SET PROBLEM - Retype all material exactly. Pictures stay out of the copy.

INFORMATION SUPPLIED -
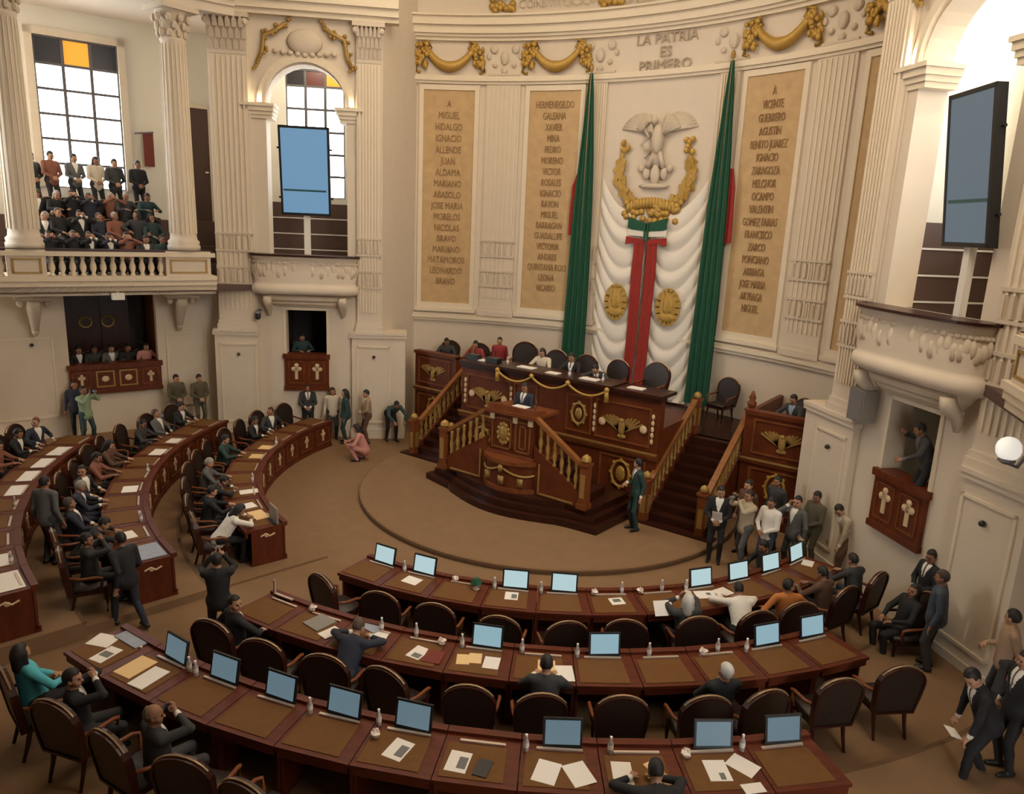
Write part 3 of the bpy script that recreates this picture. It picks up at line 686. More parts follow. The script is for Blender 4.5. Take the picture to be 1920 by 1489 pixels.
# upper floor, side boxes
b = MB(); b.box(-6.3, -3.0, 2.05, 4.6, 0, 1.75).box(3.0, 6.3, 2.05, 4.6, 0, 1.75).box(-3, 3, 2.2, 4.9, 0, 1.75); b.build('upper_floor', 'dark', dais)
for sx in (-1, 1):
    fr = frame((0, 1.5), (sx, 0), (0, -1))
    b = MB(fr); b.box(4.5, 6.2, -.15, 0, 0, 2.72).box(4.5, 6.22, -.2, .06, 2.68, 2.78).box(4.48, 6.22, -.1, .07, 1.52, 1.6).box(4.5, 6.2, -.1, .05, 0, .22).box(4.5, 4.62, -3, -.15, 0, 2.72)
    o = b.build('side_box', 'mahog', dais)
    MB(fr).box(4.5, 6.21, .05, .085, 1.6, 1.645).build('gilt_line', 'golddull', o)
    frame_mould(fr, 4.72, 6.05, 1.76, 2.6, o); frame_mould(fr, 4.72, 6.05, .35, 1.42, o)
    emblem_v(fr, 5.42, 2.22, .5, o); medallion(fr, 5.38, 1.0, .22, .32, o, m='gold')
    # staircase
    st = link('staircase', None, dais)
    NS = 10
    for k in range(NS):
        z = .175*(k+1); y0 = -.62+.27*k; wide = max(0, .42-.14*k)
        q = MB(); q.box(sx*3.06-sx*wide if sx > 0 else -4.34-wide, (4.34+wide) if sx > 0 else -3.06+wide, y0, y0+.30 if k < NS-1 else y0+.35, 0, z)
        q.build('step', 'dark', st)
    for x in (3.0, 4.4):
        x *= sx
        r = MB(); r.bar((x, -.30, 1.02), (x, 2.1, 2.62), .14, .09); r.build('handrail', 'rail', st)
        r = MB(); r.prismyz = None
        r.add([(x-.06, -.3, 0), (x-.06, 2.1, 0), (x-.06, 2.1, 1.98), (x-.06, -.3, .38), (x+.06, -.3, 0), (x+.06, 2.1, 0), (x+.06, 2.1, 1.98), (x+.06, -.3, .38)],
              [(0,1,2,3), (7,6,5,4), (0,4,5,1), (1,5,6,2), (2,6,7,3), (3,7,4,0)]); r.build('stringer', 'mahog', st)
        for k in range(11):
            y = -.12+.2*k; z = .38+(y+.3)*.6667
            link('baluster', BALM, st, (x, y, z-.02))
        newel(st, x, -.42, 0, 1.12, False); newel(st, x, 2.2, 1.75, 2.6, abs(x) > 4)
# lectern with stepped base and curved pedestal
lec = thing('lectern', 'carved dark wood speaker\'s rostrum with gilt crest and side stairs on stepped base', 'rostrum', (0, -1.5, 0))
lec_m = Matrix.Translation((0, 1.5, 0))
def L(mb, name, m, parent=None, smooth=False):
    mb.v = [(x, y+1.5, z) for x, y, z in mb.v]
    return mb.build(name, m, parent or lec, smooth)
def base_poly(o):
    fr_ = [(-2.72+o, -.06), (-2.72+o, -1.72+o), (-1.75, -1.95+o)]
    fr_ += [(-1.6+3.2*i/12, -2.05+o-.42*math.sin(PI*i/12)) for i in range(13)]
    return fr_+[(1.9, -2.0+o), (2.6-o, -1.95+o), (2.72-o, -.06)]
for k, (o, z0, z1) in enumerate(((0, .13, .28), (.16, .28, .43), (.32, .43, .58))):
    q = MB(); q.prism(base_poly(o), z0, z1); L(q, 'base_step', 'dark')
q = MB(); q.box(-.78, .78, -1.6, -.3, .58, 1.35).box(-.64, .64, -1.72, -.9, 1.35, 2.38); L(q, 'rostrum_body', 'mahog')
q = MB(); q.prism([(-.8+.0, -1.0), (.8, -1.0)]+[(.8*math.cos(PI*i/14), -1.45-.62*math.sin(PI*i/14)) for i in range(15)][::1], .58, 1.26); L(q, 'curved_pedestal', 'mahog', None)
q = MB(); q.prism([(-.86, -1.0), (.86, -1.0)]+[(.86*math.cos(PI*i/14), -1.45-.70*math.sin(PI*i/14)) for i in range(15)], 1.26, 1.36); q.prism([(-.86, -1.0), (.86, -1.0)]+[(.86*math.cos(PI*i/14), -1.45-.68*math.sin(PI*i/14)) for i in range(15)], .58, .68); L(q, 'pedestal_moulding', 'mahog2')
q = MB()
for c0 in (.25, .75):
    pts = [];
    for i in range(9):
        t = PI*(c0-.23+.46*i/8); pts.append((.83*math.cos(t), -1.45-.65*math.sin(t), 1.16-.16*(1-(-1+.25*i)**2)))
    q.tube(pts, .03, 6)
for t in (.02, .5, .98): t *= PI; q.ball((.83*math.cos(t), -1.45-.65*math.sin(t), 1.15), .08, .08, .1)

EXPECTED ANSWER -
Write part 3 of the bpy script that recreates this picture. It picks up at line 686. More parts follow. The script is for Blender 4.5. Take the picture to be 1920 by 1489 pixels.
# upper floor, side boxes
b = MB(); b.box(-6.3, -3.0, 2.05, 4.6, 0, 1.75).box(3.0, 6.3, 2.05, 4.6, 0, 1.75).box(-3, 3, 2.2, 4.9, 0, 1.75); b.build('upper_floor', 'dark', dais)
for sx in (-1, 1):
    fr = frame((0, 1.5), (sx, 0), (0, -1))
    b = MB(fr); b.box(4.5, 6.2, -.15, 0, 0, 2.72).box(4.5, 6.22, -.2, .06, 2.68, 2.78).box(4.48, 6.22, -.1, .07, 1.52, 1.6).box(4.5, 6.2, -.1, .05, 0, .22).box(4.5, 4.62, -3, -.15, 0, 2.72)
    o = b.build('side_box', 'mahog', dais)
    MB(fr).box(4.5, 6.21, .05, .085, 1.6, 1.645).build('gilt_line', 'golddull', o)
    frame_mould(fr, 4.72, 6.05, 1.76, 2.6, o); frame_mould(fr, 4.72, 6.05, .35, 1.42, o)
    emblem_v(fr, 5.42, 2.22, .5, o); medallion(fr, 5.38, 1.0, .22, .32, o, m='gold')
    # staircase
    st = link('staircase', None, dais)
    NS = 10
    for k in range(NS):
        z = .175*(k+1); y0 = -.62+.27*k; wide = max(0, .42-.14*k)
        q = MB(); q.box(sx*3.06-sx*wide if sx > 0 else -4.34-wide, (4.34+wide) if sx > 0 else -3.06+wide, y0, y0+.30 if k < NS-1 else y0+.35, 0, z)
        q.build('step', 'dark', st)
    for x in (3.0, 4.4):
        x *= sx
        r = MB(); r.bar((x, -.30, 1.02), (x, 2.1, 2.62), .14, .09); r.build('handrail', 'rail', st)
        r = MB(); r.prismyz = None
        r.add([(x-.06, -.3, 0), (x-.06, 2.1, 0), (x-.06, 2.1, 1.98), (x-.06, -.3, .38), (x+.06, -.3, 0), (x+.06, 2.1, 0), (x+.06, 2.1, 1.98), (x+.06, -.3, .38)],
              [(0,1,2,3), (7,6,5,4), (0,4,5,1), (1,5,6,2), (2,6,7,3), (3,7,4,0)]); r.build('stringer', 'mahog', st)
        for k in range(11):
            y = -.12+.2*k; z = .38+(y+.3)*.6667
            link('baluster', BALM, st, (x, y, z-.02))
        newel(st, x, -.42, 0, 1.12, False); newel(st, x, 2.2, 1.75, 2.6, abs(x) > 4)
# lectern with stepped base and curved pedestal
lec = thing('lectern', 'carved dark wood speaker\'s rostrum with gilt crest and side stairs on stepped base', 'rostrum', (0, -1.5, 0))
lec_m = Matrix.Translation((0, 1.5, 0))
def L(mb, name, m, parent=None, smooth=False):
    mb.v = [(x, y+1.5, z) for x, y, z in mb.v]
    return mb.build(name, m, parent or lec, smooth)
def base_poly(o):
    fr_ = [(-2.72+o, -.06), (-2.72+o, -1.72+o), (-1.75, -1.95+o)]
    fr_ += [(-1.6+3.2*i/12, -2.05+o-.42*math.sin(PI*i/12)) for i in range(13)]
    return fr_+[(1.9, -2.0+o), (2.6-o, -1.95+o), (2.72-o, -.06)]
for k, (o, z0, z1) in enumerate(((0, .13, .28), (.16, .28, .43), (.32, .43, .58))):
    q = MB(); q.prism(base_poly(o), z0, z1); L(q, 'base_step', 'dark')
q = MB(); q.box(-.78, .78, -1.6, -.3, .58, 1.35).box(-.64, .64, -1.72, -.9, 1.35, 2.38); L(q, 'rostrum_body', 'mahog')
q = MB(); q.prism([(-.8+.0, -1.0), (.8, -1.0)]+[(.8*math.cos(PI*i/14), -1.45-.62*math.sin(PI*i/14)) for i in range(15)][::1], .58, 1.26); L(q, 'curved_pedestal', 'mahog', None)
q = MB(); q.prism([(-.86, -1.0), (.86, -1.0)]+[(.86*math.cos(PI*i/14), -1.45-.70*math.sin(PI*i/14)) for i in range(15)], 1.26, 1.36); q.prism([(-.86, -1.0), (.86, -1.0)]+[(.86*math.cos(PI*i/14), -1.45-.68*math.sin(PI*i/14)) for i in range(15)], .58, .68); L(q, 'pedestal_moulding', 'mahog2')
q = MB()
for c0 in (.25, .75):
    pts = [];
    for i in range(9):
        t = PI*(c0-.23+.46*i/8); pts.append((.83*math.cos(t), -1.45-.65*math.sin(t), 1.16-.16*(1-(-1+.25*i)**2)))
    q.tube(pts, .03, 6)
for t in (.02, .5, .98): t *= PI; q.ball((.83*math.cos(t), -1.45-.65*math.sin(t), 1.15), .08, .08, .1)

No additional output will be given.